3 Comments

  • The judge was a little testy and too quick to use his extra-constitutional authority to punish a man with prison time without a writ or trial. It would have been quite sufficient for the judge to give the prospective juror a rebuke and a second chance to correctly understand his civic responsibilities in the matter of the questionaire. It is the strong judge who can resist the urge to have the balif throw the juror in the pokey.

  • The guy was either guilty of murder or guilty of perjury. Either way, one night in jail is not much.

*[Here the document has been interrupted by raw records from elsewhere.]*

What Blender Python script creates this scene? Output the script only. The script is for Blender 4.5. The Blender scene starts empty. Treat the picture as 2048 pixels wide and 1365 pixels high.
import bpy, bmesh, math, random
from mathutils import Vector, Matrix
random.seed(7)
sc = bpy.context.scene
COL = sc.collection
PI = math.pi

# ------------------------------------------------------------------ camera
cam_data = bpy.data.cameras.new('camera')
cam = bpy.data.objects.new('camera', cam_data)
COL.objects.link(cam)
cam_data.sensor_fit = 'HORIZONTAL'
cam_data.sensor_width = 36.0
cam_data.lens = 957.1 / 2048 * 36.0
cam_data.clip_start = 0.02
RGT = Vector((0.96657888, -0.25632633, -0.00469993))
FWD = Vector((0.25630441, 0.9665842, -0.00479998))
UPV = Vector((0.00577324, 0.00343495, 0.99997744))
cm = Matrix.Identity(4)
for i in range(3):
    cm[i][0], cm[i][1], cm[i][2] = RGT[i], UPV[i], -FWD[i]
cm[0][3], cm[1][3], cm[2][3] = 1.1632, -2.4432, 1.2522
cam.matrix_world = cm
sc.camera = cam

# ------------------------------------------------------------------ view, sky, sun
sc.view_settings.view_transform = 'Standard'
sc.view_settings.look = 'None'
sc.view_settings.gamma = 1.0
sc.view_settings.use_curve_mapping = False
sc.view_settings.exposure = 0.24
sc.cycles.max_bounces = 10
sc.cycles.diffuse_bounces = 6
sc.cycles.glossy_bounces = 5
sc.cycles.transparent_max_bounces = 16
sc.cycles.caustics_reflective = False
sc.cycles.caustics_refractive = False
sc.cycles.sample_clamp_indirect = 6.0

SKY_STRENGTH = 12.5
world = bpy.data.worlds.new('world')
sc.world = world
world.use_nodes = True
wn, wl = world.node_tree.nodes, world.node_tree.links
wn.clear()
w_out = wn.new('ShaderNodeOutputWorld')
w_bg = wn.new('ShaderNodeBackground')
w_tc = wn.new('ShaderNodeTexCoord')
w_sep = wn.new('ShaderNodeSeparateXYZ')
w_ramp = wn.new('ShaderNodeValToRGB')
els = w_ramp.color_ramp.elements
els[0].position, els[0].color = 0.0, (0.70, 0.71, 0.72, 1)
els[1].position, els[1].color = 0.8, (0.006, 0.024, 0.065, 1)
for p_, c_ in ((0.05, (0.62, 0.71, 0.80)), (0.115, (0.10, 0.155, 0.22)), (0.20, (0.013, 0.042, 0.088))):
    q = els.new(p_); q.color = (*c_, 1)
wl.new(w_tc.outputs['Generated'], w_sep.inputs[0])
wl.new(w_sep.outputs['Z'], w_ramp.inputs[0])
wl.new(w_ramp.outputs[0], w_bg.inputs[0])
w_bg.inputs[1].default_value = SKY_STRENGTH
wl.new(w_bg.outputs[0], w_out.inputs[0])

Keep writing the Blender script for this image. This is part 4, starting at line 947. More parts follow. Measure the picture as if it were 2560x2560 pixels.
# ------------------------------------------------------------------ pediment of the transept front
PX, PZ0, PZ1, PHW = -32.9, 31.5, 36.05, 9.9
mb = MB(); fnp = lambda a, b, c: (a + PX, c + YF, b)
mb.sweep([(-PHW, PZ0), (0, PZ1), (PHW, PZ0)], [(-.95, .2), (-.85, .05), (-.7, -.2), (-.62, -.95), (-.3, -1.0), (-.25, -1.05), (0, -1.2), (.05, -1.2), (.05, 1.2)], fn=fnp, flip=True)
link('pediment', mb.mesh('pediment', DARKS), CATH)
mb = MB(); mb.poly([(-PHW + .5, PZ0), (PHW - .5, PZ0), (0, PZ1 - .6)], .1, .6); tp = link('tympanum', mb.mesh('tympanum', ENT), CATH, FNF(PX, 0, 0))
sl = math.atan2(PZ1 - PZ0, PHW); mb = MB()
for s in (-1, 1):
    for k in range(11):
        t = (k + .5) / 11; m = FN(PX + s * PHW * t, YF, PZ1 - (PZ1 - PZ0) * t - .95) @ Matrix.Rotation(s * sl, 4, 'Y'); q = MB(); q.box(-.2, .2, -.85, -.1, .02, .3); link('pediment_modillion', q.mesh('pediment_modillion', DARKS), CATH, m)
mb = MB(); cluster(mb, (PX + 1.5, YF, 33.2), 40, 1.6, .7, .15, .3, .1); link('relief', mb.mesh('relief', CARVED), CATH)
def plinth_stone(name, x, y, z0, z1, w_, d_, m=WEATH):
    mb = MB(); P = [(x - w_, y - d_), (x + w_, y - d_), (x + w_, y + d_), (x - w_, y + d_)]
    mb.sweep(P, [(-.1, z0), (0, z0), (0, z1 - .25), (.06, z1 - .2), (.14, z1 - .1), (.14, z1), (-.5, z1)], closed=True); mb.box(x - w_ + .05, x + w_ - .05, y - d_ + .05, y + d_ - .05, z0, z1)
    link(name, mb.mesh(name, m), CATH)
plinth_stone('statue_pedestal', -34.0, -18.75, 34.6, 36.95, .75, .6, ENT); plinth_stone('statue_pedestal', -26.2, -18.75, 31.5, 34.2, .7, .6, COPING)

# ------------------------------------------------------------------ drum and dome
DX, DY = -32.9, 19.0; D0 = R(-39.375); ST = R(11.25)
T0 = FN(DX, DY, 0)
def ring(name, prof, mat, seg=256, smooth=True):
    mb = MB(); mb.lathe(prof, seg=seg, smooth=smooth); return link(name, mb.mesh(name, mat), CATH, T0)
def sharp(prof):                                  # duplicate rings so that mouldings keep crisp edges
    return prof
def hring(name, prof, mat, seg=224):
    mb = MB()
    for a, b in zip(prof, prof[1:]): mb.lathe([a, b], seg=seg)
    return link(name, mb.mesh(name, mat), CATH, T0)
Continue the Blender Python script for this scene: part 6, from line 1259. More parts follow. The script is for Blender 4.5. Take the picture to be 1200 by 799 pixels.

  • But that’s my point. He has not been found guilty of anything. He can only be guilty of perjury if he is charged, tried and found by a jury to have understood his acts as perjury. I suspect many juries would view this man’s prosecution as a frivolous waste of their time and recognize that he did not so much perjure himself as to show an adolescent sence of humor at an inappropriate time. Likewise he is not guilty of murder as he has not been tried and convicted. Further, since no victim identity is posited, it is impossible to determine yet even which court properly has jurisdiction for the determination of guilt.
    The point is judges have enormous discressionary power to ‘convict’ a person on personal whim and sentence them to at least short blocks of jail time with no due process or judicial review available. Therefore judges must show extraordinary restraint in jailing people just because the judge is mildly irritated by a sophomoric prank.